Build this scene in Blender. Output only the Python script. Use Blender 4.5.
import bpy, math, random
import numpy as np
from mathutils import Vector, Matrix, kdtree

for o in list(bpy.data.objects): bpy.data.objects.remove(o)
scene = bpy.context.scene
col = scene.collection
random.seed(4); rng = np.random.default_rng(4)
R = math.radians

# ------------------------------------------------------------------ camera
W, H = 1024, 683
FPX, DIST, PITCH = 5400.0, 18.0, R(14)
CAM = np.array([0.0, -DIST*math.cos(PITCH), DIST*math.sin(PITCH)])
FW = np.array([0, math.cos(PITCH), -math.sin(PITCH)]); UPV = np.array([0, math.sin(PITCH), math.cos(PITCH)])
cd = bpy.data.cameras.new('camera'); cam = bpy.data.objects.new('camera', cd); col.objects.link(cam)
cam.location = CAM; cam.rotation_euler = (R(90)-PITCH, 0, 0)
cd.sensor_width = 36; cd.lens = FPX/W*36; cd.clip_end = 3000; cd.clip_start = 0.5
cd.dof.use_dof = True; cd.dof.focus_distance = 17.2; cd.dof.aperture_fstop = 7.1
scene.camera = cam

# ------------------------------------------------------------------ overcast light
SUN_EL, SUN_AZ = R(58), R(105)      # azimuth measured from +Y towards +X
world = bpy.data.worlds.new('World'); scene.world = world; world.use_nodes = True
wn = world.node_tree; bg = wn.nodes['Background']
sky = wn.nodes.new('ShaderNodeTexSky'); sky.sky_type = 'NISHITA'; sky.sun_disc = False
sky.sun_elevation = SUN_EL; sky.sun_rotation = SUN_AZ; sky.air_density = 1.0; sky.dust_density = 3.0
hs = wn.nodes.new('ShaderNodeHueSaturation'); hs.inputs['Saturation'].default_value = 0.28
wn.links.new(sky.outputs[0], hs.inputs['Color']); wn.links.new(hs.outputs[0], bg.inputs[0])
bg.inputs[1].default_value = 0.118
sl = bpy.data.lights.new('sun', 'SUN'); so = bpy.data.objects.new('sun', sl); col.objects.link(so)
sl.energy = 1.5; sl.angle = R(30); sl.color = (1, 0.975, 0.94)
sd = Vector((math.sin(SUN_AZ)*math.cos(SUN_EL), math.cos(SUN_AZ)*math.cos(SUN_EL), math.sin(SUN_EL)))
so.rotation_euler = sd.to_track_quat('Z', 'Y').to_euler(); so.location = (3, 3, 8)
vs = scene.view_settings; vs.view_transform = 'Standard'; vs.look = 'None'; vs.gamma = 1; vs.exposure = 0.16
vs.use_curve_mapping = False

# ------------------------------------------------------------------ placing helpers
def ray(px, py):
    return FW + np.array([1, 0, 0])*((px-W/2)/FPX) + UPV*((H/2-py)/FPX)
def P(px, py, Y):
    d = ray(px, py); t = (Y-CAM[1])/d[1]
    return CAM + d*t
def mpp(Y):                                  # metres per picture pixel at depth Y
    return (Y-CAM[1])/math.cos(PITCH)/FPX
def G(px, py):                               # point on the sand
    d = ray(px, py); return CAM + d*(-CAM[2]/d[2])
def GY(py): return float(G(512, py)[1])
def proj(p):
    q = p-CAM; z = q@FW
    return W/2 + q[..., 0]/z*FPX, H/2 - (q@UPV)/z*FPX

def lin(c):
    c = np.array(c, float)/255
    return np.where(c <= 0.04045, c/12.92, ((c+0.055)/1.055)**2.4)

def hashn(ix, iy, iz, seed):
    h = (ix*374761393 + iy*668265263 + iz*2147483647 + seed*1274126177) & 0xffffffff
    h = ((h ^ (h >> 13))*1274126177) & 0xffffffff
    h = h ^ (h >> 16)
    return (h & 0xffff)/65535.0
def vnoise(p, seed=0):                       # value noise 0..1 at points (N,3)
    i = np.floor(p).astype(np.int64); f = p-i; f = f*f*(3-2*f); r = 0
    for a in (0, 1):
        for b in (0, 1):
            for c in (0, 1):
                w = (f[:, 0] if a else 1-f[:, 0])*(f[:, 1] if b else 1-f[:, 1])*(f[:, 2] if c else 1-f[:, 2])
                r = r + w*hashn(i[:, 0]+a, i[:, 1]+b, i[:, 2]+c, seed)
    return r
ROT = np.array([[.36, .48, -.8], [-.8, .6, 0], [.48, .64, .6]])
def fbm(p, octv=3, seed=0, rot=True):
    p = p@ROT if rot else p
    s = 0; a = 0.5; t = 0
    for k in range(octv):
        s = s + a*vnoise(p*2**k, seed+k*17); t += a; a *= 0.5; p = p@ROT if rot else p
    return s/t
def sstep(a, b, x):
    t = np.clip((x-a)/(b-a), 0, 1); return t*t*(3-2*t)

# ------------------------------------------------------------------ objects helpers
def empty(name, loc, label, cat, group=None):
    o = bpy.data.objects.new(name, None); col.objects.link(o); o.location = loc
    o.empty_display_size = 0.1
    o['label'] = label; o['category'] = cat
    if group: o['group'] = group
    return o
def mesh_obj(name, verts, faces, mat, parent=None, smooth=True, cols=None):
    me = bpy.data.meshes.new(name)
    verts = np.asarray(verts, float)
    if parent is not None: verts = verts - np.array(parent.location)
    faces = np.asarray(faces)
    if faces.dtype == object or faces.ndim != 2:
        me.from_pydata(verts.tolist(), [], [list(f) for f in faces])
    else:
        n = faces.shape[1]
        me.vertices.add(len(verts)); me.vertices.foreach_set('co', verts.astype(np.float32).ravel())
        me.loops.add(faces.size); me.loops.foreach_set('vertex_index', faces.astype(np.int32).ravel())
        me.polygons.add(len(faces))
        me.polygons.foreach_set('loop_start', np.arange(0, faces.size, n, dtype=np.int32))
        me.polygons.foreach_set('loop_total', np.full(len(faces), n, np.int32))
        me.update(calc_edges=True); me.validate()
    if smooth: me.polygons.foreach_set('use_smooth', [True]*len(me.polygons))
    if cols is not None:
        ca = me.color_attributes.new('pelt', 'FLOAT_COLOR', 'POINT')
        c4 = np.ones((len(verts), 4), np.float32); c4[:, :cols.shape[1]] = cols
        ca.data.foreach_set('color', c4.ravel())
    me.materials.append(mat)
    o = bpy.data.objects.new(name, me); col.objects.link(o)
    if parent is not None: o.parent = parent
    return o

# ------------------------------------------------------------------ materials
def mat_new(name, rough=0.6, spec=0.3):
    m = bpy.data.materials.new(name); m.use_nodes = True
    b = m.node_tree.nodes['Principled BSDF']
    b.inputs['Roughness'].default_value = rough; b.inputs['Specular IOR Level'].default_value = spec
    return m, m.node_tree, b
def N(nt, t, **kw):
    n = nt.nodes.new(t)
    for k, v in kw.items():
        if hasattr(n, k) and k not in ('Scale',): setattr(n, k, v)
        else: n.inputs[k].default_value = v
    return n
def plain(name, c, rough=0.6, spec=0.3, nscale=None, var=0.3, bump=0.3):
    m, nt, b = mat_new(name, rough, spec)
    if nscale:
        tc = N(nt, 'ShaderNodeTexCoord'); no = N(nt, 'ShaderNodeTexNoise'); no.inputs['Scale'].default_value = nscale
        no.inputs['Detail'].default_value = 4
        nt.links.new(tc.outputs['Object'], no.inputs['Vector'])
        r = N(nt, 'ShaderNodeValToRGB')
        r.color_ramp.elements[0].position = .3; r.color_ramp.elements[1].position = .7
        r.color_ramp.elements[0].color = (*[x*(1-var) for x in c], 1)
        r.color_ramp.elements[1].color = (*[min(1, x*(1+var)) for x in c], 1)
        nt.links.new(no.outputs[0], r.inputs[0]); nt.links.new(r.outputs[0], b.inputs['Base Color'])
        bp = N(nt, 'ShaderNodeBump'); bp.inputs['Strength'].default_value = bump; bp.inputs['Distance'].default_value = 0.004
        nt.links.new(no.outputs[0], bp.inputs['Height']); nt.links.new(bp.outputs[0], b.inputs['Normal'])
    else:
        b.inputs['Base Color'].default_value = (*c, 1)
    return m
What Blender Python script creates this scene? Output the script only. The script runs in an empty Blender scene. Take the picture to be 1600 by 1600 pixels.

#### [Stated task]
Write out exactly, please, the lines beginning at the start of the material and ending with the line that holds "R = math.radians", both included.

#### [Solution to the exercise]
Build this scene in Blender. Output only the Python script. Use Blender 4.5.
import bpy, math, random
import numpy as np
from mathutils import Vector, Matrix, kdtree

for o in list(bpy.data.objects): bpy.data.objects.remove(o)
scene = bpy.context.scene
col = scene.collection
random.seed(4); rng = np.random.default_rng(4)
R = math.radians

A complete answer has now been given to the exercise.